Il y a une union nationale qui rassemble le peuple israélien. Au cœur de celle-ci, un épisode témoigne de ce paradigme différent: pour la première fois depuis novembre 2021, Eran Zahavi, le meilleur buteur de l'histoire de la sélection, a été rappelé par Hazan. À 36 ans, il ne revenait plus en raison de dissensions internes: il voulait passer les veilles de match seul en chambre, plutôt que de devoir la partager. Cela lui avait été refusé, il avait été écarté.

Et puis, fin octobre, le joueur du Maccabi Tel-Aviv communique via la fédération son retour. Par esprit de solidarité et d'union, les deux parties ont fait un pas dans le sens de l'autre. Pour le bien de la nation.

Il faut forcément ce supplément d'âme pour que la sélection israélienne réponde présent lors de cette trêve internationale. La qualification directe à l'Euro lui est possible, même si elle a été compromise par la défaite contre le Kosovo. Sinon, elle se doit de viser la troisième place, qui lui garantirait une chance supplémentaire, lors des barrages à disputer en mars prochain. Cela serait un moindre mal, vu la situation dans laquelle elle se trouve.
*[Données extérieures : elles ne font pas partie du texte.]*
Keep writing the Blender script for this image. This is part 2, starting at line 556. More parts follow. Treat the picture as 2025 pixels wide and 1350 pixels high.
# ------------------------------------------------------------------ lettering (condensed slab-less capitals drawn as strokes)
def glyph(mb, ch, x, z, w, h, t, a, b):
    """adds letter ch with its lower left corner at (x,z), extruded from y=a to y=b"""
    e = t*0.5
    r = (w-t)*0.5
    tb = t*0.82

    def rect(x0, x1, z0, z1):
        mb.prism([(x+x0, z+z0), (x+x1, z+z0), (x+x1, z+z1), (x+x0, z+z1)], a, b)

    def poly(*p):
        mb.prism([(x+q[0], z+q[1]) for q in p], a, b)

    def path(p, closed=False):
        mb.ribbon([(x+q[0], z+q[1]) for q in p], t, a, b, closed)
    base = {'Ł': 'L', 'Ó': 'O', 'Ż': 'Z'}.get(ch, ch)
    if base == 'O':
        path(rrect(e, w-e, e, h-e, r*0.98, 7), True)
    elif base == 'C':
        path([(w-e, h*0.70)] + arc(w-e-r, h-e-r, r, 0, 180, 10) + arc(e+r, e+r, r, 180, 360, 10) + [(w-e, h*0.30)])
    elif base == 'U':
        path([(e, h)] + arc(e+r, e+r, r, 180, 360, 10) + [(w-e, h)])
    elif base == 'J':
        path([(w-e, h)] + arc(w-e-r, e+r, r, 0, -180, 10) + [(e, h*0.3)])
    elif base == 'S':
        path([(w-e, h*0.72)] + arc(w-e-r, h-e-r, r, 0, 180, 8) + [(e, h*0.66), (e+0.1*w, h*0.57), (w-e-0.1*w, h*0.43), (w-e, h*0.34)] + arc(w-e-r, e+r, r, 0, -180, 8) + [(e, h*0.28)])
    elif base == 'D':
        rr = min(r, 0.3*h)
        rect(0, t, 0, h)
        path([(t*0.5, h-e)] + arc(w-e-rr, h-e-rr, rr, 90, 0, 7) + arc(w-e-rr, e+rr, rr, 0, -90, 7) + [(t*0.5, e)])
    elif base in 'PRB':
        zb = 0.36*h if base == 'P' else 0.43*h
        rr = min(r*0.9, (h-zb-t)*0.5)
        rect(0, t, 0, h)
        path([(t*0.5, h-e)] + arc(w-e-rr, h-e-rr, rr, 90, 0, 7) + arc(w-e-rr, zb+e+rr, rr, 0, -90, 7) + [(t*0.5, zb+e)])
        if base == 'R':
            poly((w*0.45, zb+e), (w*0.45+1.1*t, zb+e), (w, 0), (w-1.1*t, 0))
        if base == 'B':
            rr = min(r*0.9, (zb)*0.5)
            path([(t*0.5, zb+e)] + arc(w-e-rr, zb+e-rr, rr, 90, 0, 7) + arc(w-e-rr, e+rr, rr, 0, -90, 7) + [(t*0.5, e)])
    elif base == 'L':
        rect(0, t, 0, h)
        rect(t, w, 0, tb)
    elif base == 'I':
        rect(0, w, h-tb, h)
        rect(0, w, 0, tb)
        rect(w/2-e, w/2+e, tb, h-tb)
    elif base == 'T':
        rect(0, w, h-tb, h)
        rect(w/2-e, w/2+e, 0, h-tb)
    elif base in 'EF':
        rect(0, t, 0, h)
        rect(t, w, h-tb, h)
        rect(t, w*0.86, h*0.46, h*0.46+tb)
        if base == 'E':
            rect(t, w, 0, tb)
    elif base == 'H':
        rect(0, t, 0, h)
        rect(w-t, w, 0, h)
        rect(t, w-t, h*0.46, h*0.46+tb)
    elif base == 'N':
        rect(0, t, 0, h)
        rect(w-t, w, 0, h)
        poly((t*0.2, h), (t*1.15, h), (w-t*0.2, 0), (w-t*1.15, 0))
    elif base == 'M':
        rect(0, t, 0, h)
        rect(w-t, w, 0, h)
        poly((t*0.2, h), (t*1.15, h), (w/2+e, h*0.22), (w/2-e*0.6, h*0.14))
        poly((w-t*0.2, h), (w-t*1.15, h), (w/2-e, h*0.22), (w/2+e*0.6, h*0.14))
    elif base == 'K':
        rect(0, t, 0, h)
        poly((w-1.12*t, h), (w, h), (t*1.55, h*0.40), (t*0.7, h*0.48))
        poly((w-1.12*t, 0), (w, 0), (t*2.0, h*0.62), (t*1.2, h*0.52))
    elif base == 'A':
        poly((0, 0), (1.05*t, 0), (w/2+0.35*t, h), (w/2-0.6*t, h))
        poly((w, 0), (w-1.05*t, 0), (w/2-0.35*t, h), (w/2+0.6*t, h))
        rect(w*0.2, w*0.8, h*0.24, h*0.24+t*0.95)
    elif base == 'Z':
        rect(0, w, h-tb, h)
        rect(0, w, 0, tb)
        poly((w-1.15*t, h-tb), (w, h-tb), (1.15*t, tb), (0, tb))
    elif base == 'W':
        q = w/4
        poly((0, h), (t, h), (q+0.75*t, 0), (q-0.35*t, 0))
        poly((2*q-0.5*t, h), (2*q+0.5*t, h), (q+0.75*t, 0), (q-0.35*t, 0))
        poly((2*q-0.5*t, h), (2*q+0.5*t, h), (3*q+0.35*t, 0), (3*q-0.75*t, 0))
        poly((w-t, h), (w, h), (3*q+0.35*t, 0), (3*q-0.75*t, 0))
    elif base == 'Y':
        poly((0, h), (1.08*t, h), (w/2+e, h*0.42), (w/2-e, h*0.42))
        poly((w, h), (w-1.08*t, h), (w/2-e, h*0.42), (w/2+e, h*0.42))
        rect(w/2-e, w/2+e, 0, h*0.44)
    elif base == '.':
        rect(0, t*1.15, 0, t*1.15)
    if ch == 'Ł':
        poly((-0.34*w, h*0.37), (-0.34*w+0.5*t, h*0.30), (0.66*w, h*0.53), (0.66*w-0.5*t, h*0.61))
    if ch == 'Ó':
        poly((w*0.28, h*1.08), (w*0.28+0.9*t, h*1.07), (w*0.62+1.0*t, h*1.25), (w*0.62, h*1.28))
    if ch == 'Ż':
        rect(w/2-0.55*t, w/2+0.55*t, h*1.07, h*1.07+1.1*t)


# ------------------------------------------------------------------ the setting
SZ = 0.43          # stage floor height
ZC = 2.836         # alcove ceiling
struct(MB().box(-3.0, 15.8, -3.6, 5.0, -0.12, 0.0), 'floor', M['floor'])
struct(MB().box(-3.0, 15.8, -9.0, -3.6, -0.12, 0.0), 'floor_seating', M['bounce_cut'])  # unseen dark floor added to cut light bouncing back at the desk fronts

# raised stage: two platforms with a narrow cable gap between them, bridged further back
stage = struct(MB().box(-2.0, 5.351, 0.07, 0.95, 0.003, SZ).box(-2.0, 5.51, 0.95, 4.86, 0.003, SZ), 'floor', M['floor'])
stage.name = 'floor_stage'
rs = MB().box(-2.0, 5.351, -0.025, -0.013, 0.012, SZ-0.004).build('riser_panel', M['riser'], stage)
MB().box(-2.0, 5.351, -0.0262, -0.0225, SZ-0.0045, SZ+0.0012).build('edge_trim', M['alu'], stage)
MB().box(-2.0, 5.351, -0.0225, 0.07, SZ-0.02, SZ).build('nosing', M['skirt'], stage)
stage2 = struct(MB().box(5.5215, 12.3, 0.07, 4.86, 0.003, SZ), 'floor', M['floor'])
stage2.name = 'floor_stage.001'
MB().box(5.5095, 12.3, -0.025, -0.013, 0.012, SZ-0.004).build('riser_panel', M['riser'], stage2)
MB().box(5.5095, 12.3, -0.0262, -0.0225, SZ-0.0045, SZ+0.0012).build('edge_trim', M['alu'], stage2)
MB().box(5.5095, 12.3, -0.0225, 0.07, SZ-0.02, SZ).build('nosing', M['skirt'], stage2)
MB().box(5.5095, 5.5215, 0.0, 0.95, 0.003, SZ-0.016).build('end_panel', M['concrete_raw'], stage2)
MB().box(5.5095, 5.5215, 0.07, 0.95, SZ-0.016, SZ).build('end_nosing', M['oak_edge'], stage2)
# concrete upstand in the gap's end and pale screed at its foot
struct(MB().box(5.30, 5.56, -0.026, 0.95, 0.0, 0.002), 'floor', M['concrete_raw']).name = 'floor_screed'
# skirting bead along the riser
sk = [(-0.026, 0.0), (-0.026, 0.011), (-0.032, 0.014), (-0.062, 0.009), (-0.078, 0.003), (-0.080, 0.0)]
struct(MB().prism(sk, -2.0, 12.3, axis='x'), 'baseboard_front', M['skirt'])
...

La moitié de joueurs locaux

Parce qu'une partie du groupe retenu par Hazan n'a plus eu de compétition depuis le déclenchement du conflit il y a cinq semaines. Le championnat national est logiquement arrêté. Si Israël peut compter sur une intéressante diaspora (le gardien Glazer évolue à l'Étoile Rouge Belgrade, le talent Oscar Gloukh à Salzbourg, entre autres), près de la moitié des joueurs convoqués par Hazan évoluent sur leurs terres.

Et seuls ceux qui portent les maillots du Maccabi Haïfa ou du Maccabi Tel-Aviv ont pu rejouer la semaine dernière, à l'occasion des matchs de Coupe d'Europe dans lesquels ces deux formations étaient engagées. «Pour ces joueurs-là, ce sera le troisième match en cinq jours, alors que d’autres n’ont plus joué depuis des semaines, souligne le sélectionneur. Mais nous ferons tous de manière intelligente, avec certains qui joueront plus contre la Suisse et d’autres moins.»

Dans ces conditions, le cœur compte peut-être plus que le corps.